Ormai già lontano da ogni clamore mediatico, con i giornali di tutta Europa concentrati sulle elezioni europee e sulle ipotesi sul chi sarà il suo successore, il presidente della Commissione europea ha pronunciato quello che afferma sia il suo “testamento politico”. Lo ha fatto con un discorso alla Humboldt Universität di Berlino dal titolo (poco originale) di “Riflessioni sul presente e sul futuro dell’Unione europea”, José Manuel Barroso ha stilato un breve bilancio dei suoi dieci anni alla guida dell’esecutivo comunitario e ha parlato dei futuri passi da intraprendere per portare a compimento l’integrazione europea.
In un discorso anche accademico, in cui ha citato Konrad Adenauer, Vaclav Havel e Friedrich Hölderlin, ma che non non si può definire brillante, Barroso ha parlato degli “sviluppi degli ultimi dieci anni, sia quelli positivi sia quelli negativi” che sono stati “davvero straordinari” ma soprattutto delle “nuove sfide che siamo chiamati ad affrontare”. Guardando al passato il Presidente ha rivendicato, con un certo ottimismo, il fatto che “le tensioni pur emerse, tra Nord e Sud, tra ricchi e poveri, tra paesi debitori e paesi creditori, tra il centro e la periferia, frammentassero l’Europa”, mentre anzi “ora più che mai nella nostra storia recente siamo sulla strada verso un approfondimento dell’Unione economica e monetaria, nel pieno rispetto dei principi che salvaguardano l’integrità dell’Unione europea nel suo insieme”. E con ancora maggiore ottimismo ha aggiunto che “i Paesi più colpiti dalla crisi stanno reagendo in modo eccezionale”, Irlanda, Spagna e Portogallo “hanno compiuto notevoli progressi”, il Portogallo “ha annunciato l’uscita dal programma di aiuti senza chiedere ulteriore assistenza all’Unione europea” e anche “Grecia e Cipro, nonostante tutte le difficoltà, sono sulla buona strada”.
Guardando al futuro ha affermato che “la crisi economica e finanziaria ha dimostrato, in particolare, l’assoluta necessità di migliorare la governance della zona euro per garantire la sostenibilità a lungo termine della moneta unica”. In una fase in cui l’euroscetticismo continua a crescere per il Presidente “la legittimazione dell’Europa deve venire dai risultati” e questi ultimi “possono essere raggiunti soltanto se si continuerà a porre l’accento sull’innovazione e sulle riforme: riforma delle nostre strutture economiche, delle pubbliche amministrazioni, dei mercati del lavoro, del mercato interno, delle politiche in materia di energia e di clima, e così via”.

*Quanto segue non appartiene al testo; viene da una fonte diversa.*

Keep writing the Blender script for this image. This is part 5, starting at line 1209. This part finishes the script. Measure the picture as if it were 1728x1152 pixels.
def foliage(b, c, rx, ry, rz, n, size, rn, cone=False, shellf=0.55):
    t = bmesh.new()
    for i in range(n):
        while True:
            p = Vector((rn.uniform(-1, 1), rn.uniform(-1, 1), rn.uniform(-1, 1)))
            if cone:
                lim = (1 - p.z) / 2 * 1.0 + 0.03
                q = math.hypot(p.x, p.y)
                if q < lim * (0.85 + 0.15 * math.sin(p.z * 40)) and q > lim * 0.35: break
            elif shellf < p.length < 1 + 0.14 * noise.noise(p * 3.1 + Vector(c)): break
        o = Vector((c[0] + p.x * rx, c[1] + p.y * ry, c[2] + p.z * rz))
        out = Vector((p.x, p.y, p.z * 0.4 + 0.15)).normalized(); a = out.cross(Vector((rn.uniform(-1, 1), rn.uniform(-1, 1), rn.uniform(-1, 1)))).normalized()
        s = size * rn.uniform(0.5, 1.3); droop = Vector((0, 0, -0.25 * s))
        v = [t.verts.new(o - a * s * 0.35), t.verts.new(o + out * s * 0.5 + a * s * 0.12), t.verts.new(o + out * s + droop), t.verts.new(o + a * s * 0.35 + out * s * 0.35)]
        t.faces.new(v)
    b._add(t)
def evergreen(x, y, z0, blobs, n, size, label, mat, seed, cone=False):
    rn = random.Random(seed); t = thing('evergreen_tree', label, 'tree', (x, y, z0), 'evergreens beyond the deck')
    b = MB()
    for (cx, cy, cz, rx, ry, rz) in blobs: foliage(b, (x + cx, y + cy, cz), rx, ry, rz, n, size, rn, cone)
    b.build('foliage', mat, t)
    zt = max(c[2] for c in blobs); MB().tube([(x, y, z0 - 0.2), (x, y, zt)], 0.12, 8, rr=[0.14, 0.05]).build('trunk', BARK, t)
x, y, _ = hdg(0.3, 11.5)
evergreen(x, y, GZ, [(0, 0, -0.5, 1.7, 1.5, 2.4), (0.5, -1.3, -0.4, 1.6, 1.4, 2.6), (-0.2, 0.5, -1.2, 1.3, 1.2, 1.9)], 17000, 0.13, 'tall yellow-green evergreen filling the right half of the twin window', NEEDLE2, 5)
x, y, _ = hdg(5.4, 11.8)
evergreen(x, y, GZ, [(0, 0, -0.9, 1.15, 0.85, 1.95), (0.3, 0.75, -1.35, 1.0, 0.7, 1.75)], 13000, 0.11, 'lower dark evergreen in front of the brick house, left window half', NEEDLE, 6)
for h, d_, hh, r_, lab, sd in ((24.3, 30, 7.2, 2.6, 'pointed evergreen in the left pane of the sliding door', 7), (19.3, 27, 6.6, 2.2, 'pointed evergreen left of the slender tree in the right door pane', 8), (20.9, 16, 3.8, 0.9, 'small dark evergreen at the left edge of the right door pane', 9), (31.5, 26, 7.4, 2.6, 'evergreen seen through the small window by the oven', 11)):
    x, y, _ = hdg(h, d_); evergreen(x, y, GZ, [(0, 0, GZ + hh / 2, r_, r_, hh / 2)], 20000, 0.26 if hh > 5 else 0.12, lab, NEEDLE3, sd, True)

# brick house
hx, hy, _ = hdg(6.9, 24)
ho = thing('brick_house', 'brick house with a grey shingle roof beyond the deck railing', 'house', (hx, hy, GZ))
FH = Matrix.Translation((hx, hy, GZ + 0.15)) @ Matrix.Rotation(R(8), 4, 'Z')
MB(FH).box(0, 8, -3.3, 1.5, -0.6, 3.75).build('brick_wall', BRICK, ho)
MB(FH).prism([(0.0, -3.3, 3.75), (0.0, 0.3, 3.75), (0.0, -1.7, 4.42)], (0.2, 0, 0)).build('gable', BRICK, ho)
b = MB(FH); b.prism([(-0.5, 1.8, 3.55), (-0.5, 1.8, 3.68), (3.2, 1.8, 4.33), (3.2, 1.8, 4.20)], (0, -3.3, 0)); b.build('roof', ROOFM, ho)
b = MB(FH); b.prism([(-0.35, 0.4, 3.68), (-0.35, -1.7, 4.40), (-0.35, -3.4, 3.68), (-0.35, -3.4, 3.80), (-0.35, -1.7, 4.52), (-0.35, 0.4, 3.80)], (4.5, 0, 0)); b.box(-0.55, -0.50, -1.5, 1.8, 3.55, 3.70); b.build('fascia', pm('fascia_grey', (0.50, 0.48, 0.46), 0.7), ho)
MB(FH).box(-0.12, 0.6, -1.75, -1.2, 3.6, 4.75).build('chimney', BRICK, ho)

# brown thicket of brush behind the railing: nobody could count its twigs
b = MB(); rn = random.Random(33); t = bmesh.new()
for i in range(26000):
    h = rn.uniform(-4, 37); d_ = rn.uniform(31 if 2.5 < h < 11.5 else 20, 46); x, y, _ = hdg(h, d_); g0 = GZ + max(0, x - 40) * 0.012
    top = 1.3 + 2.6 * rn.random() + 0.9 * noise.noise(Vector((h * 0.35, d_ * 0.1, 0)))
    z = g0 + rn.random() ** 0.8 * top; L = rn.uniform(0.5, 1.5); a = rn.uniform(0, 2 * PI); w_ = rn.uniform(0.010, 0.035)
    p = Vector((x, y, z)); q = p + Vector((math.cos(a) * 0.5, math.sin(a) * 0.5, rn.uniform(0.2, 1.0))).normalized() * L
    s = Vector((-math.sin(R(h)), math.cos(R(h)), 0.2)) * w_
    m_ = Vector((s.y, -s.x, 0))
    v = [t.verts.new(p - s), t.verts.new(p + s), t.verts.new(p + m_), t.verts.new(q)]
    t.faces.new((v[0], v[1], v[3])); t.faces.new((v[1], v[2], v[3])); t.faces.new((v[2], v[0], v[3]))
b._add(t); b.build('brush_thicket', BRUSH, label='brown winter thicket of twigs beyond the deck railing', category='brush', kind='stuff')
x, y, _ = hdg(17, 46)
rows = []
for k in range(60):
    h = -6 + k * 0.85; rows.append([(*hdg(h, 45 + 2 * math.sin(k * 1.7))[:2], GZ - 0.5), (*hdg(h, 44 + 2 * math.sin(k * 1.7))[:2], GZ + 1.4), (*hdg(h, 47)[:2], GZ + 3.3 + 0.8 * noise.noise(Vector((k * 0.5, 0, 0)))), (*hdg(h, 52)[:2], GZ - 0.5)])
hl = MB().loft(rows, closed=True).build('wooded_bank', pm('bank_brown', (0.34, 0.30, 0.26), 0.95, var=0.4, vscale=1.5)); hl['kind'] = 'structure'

Per raggiungere questi obiettivi l’Unione europea deve cambiare perché “esiste una carenza di governance” con gli Stati membri che “non sono più in grado di offrire da soli ai cittadini quello di cui essi hanno bisogno” mentre nel contempo “le istituzioni europee non dispongono ancora di tutti gli strumenti necessari per farlo”. E per dotarsi di questi strumenti si deve puntare a una più forte leadership che “significa assunzione di responsabilità e non seguire tendenze popolari o populistiche”. Secondo Barroso le nuove dinamiche elettorali con la designazione dei partiti dei candidati alla Presidenza della Commissione (“pur riconoscendo i limiti di questa iniziativa” specifica) potrebbero “rafforzare la natura europea di queste elezioni”. E su questo punto il Presidente lancia le sue due proposte più forti, ovvero che “a medio termine la carica di vicepresidente della Commissione responsabile degli Affari economici e monetari e dell’euro potrebbe essere fusa con quella di presidente dell’Eurogruppo”, e infine “la fusione della carica di presidente della Commissione europea con quella di presidente del Consiglio europeo”.